In the decade since it was first announced, the vision for the academy and for the contribution of a private foundation set up to fund it have gotten smaller, and the total price tag and contribution of the taxpayer keep getting bigger.

In 2008, then-Nassau County Police Commissioner Lawrence Mulvey founded the Nassau County Police Foundation, which had a goal to raise $24 million for the construction of a 150,000-square-foot academy. Mulvey retired in 2011, and now lives in Travelers Rest, South Carolina, but the foundation and the dream have lived on.
In 2015, when then-County Executive Edward Mangano announced construction would soon begin, the planned facility had shrunk to 120,000 square feet, with a price of $40 million.
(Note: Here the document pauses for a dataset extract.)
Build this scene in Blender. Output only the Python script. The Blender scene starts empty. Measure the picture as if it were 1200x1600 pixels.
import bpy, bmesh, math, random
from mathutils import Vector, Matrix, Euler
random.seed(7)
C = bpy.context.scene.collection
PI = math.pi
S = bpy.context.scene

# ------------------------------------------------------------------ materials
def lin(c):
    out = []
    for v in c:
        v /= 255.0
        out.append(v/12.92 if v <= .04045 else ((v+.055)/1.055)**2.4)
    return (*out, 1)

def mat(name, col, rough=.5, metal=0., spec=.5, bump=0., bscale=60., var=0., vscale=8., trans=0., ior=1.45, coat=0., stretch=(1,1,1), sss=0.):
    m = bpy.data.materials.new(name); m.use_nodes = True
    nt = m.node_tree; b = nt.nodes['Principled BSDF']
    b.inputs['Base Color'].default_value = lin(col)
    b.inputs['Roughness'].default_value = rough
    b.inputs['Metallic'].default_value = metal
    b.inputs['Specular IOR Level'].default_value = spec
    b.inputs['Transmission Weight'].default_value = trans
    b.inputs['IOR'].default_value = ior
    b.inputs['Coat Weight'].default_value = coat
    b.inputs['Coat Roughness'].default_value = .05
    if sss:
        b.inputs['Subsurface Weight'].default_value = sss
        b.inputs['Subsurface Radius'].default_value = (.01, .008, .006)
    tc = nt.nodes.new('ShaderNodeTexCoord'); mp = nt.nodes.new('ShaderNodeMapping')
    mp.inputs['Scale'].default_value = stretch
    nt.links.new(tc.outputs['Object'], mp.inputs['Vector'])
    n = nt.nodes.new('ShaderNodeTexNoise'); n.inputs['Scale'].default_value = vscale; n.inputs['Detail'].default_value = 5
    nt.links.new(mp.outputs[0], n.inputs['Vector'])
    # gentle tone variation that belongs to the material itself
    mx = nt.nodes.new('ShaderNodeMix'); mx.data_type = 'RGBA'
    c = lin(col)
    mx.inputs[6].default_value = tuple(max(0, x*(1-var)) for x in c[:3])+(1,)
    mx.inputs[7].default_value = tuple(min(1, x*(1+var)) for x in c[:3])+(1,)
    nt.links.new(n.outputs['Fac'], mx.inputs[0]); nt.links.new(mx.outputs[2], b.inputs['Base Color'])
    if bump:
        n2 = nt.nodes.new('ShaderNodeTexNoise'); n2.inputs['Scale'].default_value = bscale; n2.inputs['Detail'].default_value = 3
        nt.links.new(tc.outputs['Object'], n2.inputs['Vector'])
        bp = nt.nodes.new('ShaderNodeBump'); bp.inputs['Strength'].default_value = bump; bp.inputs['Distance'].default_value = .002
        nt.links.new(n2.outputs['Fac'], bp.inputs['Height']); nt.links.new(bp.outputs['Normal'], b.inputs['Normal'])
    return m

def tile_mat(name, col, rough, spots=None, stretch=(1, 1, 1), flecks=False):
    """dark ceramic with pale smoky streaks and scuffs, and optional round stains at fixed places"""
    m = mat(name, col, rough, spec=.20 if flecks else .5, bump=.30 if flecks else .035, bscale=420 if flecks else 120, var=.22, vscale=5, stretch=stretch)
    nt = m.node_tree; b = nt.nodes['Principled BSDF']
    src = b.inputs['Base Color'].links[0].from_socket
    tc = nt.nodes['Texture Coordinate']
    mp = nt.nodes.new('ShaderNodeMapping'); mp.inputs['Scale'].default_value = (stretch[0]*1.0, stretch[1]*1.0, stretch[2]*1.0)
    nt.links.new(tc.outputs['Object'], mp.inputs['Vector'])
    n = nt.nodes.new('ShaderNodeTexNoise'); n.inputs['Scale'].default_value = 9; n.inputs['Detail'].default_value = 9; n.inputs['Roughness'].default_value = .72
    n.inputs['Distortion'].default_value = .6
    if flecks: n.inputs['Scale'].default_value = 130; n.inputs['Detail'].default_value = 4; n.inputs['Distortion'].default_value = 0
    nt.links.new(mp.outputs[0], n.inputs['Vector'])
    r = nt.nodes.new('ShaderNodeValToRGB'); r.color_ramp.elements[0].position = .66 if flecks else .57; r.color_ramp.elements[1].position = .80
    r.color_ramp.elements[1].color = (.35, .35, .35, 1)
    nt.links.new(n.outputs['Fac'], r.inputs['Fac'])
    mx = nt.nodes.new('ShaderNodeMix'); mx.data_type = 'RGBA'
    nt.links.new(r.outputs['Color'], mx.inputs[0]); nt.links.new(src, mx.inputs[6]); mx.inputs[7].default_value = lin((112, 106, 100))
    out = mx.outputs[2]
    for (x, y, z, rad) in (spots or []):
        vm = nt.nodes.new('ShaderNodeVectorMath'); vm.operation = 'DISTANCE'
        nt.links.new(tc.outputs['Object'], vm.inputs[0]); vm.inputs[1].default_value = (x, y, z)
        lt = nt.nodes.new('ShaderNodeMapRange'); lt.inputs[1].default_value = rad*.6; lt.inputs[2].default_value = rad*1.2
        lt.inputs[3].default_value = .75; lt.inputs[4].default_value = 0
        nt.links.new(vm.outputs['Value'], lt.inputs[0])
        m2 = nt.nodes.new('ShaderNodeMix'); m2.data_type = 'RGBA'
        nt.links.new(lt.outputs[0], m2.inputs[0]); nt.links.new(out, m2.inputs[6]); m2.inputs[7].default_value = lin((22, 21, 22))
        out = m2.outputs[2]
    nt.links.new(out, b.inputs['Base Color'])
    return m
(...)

The foundation would have kicked in $5 million, the county’s capital budget $10 million, and the police department’s asset forfeiture fund $25 million.
In the plan Curran announced Monday, the footprint is down to 90,000 square feet. The price, up to $54 million, would be funded by taxpayers, or at least that’s the dream of this capital plan.

County officials say the foundation already has contributed at least $3.4 million for environmental studies and architectural work.

Whether Nassau and Suffolk need separate academies is worth debating, but the trend makes it clear that if Nassau is going to build, it had better hurry. Wait another decade and there’s no telling how much smaller and more expensive this thing might become.